What the task requires
Retype the records below from their first line through the line containing "def off(s, o): return", and include nothing else.

Input data
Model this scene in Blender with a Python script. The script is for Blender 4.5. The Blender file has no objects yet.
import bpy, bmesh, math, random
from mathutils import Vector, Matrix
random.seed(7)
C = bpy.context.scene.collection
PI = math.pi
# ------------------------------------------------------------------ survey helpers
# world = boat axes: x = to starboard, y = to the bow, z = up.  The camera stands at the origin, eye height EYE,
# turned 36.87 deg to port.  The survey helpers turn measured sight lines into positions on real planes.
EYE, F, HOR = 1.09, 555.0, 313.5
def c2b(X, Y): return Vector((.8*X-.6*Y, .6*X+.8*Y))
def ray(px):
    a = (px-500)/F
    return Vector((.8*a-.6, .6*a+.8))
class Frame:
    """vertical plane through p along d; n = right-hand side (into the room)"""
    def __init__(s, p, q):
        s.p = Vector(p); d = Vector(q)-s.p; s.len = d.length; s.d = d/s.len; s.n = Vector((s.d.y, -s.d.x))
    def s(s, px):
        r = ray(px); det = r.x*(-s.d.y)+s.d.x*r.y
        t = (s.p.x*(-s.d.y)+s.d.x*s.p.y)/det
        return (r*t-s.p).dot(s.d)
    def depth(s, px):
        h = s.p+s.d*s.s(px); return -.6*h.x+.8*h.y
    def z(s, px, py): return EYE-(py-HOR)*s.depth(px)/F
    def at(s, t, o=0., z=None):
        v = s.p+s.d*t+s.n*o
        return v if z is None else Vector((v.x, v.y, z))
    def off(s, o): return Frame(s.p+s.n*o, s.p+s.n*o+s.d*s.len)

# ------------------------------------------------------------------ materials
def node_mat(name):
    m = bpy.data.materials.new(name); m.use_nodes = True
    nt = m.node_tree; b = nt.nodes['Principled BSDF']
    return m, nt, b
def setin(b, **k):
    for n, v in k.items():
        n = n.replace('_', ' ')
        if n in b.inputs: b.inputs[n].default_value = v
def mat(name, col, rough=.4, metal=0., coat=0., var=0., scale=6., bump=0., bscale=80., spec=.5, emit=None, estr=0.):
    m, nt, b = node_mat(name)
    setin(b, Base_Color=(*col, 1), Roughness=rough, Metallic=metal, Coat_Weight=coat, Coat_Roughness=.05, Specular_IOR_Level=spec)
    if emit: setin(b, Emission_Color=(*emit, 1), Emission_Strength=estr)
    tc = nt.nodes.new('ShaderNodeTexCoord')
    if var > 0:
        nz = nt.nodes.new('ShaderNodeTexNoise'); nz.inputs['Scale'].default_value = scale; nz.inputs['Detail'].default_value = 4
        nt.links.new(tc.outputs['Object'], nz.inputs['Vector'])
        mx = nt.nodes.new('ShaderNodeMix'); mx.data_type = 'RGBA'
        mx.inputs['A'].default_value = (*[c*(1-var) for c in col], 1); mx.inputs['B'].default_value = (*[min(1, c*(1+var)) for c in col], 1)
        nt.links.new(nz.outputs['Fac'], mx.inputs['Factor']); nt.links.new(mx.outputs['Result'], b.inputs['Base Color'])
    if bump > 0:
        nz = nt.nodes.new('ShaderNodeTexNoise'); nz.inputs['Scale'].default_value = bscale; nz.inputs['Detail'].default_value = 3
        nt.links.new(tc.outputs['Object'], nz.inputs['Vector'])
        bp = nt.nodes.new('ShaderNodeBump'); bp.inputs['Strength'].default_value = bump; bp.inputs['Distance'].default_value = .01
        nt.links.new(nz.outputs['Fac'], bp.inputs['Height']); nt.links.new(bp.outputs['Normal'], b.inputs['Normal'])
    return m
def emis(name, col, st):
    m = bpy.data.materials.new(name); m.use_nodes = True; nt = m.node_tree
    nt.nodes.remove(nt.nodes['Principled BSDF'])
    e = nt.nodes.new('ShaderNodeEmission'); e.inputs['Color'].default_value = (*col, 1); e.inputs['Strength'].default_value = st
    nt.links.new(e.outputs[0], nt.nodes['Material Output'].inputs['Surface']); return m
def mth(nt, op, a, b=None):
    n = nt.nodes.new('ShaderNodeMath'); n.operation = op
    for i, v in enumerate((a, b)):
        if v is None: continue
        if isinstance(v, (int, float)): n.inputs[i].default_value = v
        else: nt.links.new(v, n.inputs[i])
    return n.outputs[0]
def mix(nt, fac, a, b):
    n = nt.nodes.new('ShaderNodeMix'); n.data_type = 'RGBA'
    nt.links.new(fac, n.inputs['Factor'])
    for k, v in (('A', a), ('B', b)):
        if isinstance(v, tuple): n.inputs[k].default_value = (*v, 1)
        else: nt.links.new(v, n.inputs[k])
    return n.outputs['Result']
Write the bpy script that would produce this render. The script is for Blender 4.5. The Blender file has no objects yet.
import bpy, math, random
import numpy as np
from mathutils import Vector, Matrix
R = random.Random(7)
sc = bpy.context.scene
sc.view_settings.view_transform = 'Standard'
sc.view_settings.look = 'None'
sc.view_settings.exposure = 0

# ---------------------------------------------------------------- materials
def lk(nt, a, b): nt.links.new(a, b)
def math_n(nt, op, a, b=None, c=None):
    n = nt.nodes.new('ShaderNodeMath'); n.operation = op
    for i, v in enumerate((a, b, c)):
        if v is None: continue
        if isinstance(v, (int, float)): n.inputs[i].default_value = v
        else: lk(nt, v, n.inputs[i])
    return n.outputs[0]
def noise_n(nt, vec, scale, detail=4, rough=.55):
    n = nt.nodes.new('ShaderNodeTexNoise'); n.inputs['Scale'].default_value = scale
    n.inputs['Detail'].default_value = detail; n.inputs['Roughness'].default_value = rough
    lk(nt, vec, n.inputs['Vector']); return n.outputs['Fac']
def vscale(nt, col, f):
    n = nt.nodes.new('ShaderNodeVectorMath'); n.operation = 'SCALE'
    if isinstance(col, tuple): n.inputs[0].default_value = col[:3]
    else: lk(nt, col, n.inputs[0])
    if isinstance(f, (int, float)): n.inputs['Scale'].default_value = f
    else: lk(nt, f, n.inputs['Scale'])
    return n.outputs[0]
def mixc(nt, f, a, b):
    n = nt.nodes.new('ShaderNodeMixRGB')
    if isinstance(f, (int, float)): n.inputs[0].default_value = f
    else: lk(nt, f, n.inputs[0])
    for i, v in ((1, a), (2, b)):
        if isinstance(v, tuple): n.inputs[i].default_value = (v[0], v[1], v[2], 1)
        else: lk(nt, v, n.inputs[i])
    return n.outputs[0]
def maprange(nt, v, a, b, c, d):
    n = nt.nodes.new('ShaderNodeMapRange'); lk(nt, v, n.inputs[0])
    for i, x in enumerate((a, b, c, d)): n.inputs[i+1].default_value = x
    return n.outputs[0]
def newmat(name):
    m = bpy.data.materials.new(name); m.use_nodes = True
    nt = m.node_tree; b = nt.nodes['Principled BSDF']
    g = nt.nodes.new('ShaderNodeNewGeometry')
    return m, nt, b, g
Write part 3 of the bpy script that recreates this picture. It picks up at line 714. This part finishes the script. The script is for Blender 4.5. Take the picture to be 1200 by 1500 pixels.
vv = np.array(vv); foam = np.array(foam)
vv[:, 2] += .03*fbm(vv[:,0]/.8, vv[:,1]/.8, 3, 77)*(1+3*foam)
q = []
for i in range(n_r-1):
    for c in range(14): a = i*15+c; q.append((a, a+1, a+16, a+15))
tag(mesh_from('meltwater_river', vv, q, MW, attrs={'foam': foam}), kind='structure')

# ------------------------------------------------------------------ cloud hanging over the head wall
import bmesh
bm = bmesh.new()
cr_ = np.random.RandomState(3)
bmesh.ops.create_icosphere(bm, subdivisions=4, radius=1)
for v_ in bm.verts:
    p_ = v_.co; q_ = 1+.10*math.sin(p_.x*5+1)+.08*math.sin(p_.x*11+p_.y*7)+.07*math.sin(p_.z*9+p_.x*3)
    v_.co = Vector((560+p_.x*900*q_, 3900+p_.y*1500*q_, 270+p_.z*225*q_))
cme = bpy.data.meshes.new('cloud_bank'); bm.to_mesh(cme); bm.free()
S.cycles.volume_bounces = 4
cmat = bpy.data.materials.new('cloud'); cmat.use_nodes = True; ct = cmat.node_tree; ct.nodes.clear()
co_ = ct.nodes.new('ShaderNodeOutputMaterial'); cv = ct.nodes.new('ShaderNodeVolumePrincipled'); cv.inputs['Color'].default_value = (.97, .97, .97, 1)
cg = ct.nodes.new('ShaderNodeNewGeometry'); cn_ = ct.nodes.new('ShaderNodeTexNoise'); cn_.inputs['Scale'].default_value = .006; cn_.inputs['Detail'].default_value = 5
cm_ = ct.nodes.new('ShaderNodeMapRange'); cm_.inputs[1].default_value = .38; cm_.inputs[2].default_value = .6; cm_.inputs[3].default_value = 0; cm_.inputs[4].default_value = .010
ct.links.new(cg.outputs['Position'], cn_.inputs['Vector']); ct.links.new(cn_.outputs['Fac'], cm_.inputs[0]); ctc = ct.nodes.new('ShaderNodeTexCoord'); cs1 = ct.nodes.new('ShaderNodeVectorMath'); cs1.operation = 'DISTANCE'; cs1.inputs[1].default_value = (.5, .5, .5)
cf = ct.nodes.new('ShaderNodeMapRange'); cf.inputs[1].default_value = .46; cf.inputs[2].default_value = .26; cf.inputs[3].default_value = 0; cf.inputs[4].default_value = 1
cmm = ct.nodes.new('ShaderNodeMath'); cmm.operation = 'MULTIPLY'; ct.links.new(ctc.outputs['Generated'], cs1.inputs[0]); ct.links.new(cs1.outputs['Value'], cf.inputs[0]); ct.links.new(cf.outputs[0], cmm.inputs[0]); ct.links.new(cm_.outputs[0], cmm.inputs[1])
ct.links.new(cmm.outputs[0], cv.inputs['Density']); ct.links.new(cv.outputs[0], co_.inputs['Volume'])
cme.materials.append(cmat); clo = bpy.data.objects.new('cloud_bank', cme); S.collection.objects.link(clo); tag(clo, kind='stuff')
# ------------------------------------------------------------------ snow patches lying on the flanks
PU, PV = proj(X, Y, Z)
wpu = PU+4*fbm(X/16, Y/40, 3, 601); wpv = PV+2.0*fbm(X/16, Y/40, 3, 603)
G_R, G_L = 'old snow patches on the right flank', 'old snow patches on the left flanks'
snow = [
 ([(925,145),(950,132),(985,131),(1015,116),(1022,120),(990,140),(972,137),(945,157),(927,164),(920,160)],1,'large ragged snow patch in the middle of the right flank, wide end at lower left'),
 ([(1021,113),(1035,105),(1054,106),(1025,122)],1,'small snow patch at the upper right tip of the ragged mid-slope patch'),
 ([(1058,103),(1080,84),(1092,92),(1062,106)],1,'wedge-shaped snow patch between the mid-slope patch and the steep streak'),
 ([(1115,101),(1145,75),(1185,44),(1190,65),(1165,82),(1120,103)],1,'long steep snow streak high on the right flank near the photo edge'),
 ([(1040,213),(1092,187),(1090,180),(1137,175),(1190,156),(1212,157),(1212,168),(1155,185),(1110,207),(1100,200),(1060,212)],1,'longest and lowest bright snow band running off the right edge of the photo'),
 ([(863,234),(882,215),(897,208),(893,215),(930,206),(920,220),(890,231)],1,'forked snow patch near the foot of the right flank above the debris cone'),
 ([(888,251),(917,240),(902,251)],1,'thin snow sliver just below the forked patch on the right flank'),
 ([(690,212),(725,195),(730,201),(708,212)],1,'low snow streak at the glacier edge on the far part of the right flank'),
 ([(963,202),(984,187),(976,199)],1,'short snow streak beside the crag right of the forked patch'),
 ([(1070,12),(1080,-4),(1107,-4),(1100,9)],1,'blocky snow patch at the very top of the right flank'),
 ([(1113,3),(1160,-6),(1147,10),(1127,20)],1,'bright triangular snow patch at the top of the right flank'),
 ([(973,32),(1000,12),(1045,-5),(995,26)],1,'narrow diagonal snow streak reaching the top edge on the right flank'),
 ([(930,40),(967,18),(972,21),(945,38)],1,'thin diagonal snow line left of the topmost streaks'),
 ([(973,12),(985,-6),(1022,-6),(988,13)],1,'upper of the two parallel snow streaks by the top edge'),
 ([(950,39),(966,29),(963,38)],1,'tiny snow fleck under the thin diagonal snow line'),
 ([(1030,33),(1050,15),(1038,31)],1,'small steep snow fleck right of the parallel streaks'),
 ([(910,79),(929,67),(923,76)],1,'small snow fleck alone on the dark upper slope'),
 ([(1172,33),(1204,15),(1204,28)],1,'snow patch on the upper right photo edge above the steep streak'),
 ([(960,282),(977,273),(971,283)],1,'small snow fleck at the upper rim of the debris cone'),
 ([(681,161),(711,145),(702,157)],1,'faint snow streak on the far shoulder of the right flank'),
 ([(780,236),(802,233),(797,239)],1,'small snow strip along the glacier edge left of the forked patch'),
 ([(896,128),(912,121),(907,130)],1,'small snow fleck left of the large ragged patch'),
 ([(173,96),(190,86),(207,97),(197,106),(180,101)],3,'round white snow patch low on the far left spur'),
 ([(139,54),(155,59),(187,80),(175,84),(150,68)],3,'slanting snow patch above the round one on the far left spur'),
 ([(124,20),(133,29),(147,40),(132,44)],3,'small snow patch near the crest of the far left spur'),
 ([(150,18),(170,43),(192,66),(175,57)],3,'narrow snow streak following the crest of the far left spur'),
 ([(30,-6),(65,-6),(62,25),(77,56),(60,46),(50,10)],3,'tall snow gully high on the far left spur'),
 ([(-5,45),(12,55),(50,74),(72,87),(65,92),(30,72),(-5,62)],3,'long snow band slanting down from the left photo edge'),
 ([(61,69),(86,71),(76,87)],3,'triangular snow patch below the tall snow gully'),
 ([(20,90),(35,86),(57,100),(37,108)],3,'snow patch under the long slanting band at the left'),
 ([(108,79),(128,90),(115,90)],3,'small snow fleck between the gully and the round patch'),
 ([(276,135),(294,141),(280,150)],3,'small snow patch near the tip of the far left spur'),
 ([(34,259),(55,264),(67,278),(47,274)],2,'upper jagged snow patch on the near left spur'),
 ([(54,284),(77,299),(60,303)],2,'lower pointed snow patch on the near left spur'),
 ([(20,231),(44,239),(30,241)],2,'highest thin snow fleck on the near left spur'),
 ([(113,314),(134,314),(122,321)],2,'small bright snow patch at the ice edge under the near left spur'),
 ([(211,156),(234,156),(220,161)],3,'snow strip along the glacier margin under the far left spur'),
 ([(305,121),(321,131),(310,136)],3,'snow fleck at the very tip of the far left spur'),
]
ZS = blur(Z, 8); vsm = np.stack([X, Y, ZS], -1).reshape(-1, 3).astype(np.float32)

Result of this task
Model this scene in Blender with a Python script. The script is for Blender 4.5. The Blender file has no objects yet.
import bpy, bmesh, math, random
from mathutils import Vector, Matrix
random.seed(7)
C = bpy.context.scene.collection
PI = math.pi
# ------------------------------------------------------------------ survey helpers
# world = boat axes: x = to starboard, y = to the bow, z = up.  The camera stands at the origin, eye height EYE,
# turned 36.87 deg to port.  The survey helpers turn measured sight lines into positions on real planes.
EYE, F, HOR = 1.09, 555.0, 313.5
def c2b(X, Y): return Vector((.8*X-.6*Y, .6*X+.8*Y))
def ray(px):
    a = (px-500)/F
    return Vector((.8*a-.6, .6*a+.8))
class Frame:
    """vertical plane through p along d; n = right-hand side (into the room)"""
    def __init__(s, p, q):
        s.p = Vector(p); d = Vector(q)-s.p; s.len = d.length; s.d = d/s.len; s.n = Vector((s.d.y, -s.d.x))
    def s(s, px):
        r = ray(px); det = r.x*(-s.d.y)+s.d.x*r.y
        t = (s.p.x*(-s.d.y)+s.d.x*s.p.y)/det
        return (r*t-s.p).dot(s.d)
    def depth(s, px):
        h = s.p+s.d*s.s(px); return -.6*h.x+.8*h.y
    def z(s, px, py): return EYE-(py-HOR)*s.depth(px)/F
    def at(s, t, o=0., z=None):
        v = s.p+s.d*t+s.n*o
        return v if z is None else Vector((v.x, v.y, z))
    def off(s, o): return Frame(s.p+s.n*o, s.p+s.n*o+s.d*s.len)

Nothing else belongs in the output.